Changes of arsenic fractionation and bioaccessibility in wastewater-irrigated soils as a function of aging: Influence of redox condition and arsenic load

•Aging processes of As in soils affected by As loads and redox condition after 10 d.•Aerobic condition increased the variation of all As fractions except F2.•Low As load and aerobic condition accelerated the redistribution of As F4.•High As load and low oxygen condition remained higher bioaccessibility of As in soils.•High As load and aerobic condition extended the aging process of As in soils.
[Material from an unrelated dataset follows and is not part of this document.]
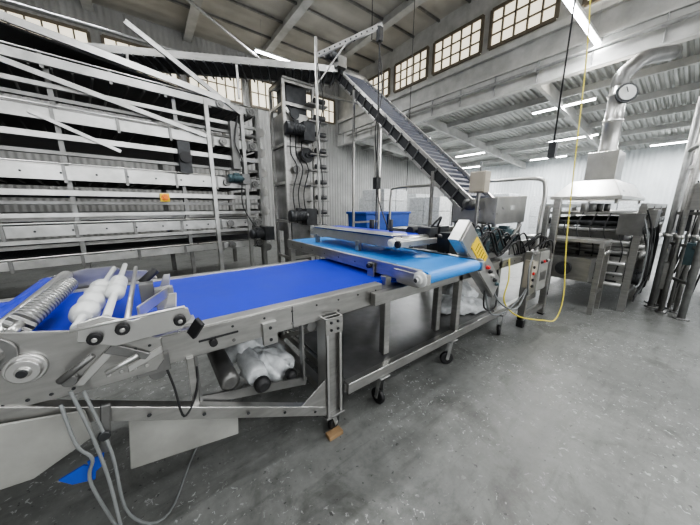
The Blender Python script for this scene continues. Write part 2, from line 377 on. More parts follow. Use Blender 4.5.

Redox conditions and arsenic (As) loads may affect the aging mechanisms of As in soils. A batch experiment of one wastewater-irrigated soil under four different conditions was performed to investigate the impact of redox conditions and As loads on the aging mechanisms of As in soils in this study. The results showed that the aerobic condition substantially decreased the more labile fractions and increased the less mobilizable or immobilizable fractions in soils over time, which was likely due to the oxidation of As(III) to As(V) and the decomposition of organic matter. The redistribution of the strongly adsorbed and organically bound fraction (F4) occurred in all soils during the aging process, and both low As load and aerobic conditions accelerated this redistribution. The aging processes of As were characterized by three stages in various soils except the low As load soil with two stages within 180 days: The transformations of As fractions were from three former fractions to three later ones in all soils in the first stage (0 day–10 days), while the main transformations after 10 days were from F4 to bound to Fe and Mn/Al oxides fraction (F5) and from water soluble fraction (F1) to F5 in soils with low and high As loads, respectively; In contrast, the main transformations in the second stage were from F1 to F4 and from F1 to F5 in soils at low oxygen and aerobic conditions, respectively, and were from F4 to F5 in the third stage in both redox conditions. The bioaccessibility of As in the low As load soil decreased markedly from approximately 40% down to < 10% due to the aging and more remarkably from > 70% down to < 20% in three other soils. Both high As load and low oxygen conditions preserved higher bioaccessibility of As in soils after long aging process. In terms of As bioaccessibility, high As load and aerobic condition prolonged the aging process of arsenic in soils.